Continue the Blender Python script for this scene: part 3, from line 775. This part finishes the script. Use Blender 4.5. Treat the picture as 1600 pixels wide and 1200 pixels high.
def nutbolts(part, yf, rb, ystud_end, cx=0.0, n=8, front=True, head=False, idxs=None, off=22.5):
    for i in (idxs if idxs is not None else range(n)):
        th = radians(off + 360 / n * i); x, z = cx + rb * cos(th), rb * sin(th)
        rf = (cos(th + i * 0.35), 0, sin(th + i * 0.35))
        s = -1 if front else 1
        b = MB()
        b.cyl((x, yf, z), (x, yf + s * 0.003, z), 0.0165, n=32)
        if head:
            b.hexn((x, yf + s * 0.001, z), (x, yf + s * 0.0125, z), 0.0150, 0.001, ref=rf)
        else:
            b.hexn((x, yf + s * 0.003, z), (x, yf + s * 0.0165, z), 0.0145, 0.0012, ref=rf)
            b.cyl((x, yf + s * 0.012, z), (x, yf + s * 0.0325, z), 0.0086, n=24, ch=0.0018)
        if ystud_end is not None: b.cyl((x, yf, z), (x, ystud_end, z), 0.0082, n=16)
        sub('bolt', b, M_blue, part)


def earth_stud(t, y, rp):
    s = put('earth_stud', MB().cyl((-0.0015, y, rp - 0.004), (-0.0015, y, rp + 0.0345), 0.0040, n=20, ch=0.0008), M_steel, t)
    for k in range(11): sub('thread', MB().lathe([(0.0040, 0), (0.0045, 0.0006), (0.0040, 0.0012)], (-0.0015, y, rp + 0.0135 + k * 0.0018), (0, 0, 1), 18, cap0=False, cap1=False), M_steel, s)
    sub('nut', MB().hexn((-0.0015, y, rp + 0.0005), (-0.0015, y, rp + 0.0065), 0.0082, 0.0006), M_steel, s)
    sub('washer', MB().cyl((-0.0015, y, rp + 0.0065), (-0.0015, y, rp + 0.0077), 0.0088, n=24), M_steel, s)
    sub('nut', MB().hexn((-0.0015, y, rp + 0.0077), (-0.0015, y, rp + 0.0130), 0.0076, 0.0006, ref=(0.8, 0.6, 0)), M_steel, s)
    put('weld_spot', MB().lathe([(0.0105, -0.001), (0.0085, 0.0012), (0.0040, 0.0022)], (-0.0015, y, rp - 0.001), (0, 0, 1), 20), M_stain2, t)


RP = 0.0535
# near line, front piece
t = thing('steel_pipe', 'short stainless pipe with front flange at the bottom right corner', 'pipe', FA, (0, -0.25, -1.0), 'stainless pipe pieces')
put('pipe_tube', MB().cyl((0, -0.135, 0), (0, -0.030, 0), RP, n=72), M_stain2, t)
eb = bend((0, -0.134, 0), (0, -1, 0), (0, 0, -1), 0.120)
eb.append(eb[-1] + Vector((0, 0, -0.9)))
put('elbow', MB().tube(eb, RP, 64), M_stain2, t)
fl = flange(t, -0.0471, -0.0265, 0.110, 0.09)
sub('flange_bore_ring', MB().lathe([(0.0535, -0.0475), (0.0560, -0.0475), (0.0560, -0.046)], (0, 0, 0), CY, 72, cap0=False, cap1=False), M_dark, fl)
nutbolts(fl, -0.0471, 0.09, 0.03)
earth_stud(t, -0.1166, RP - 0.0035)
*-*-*
**WHAT YOU SHOULD DO**
Copy out every line from the data above that has "part" in it.

**COMPLETE RESPONSE**
Continue the Blender Python script for this scene: part 3, from line 775. This part finishes the script. Use Blender 4.5. Treat the picture as 1600 pixels wide and 1200 pixels high.
def nutbolts(part, yf, rb, ystud_end, cx=0.0, n=8, front=True, head=False, idxs=None, off=22.5):
        sub('bolt', b, M_blue, part)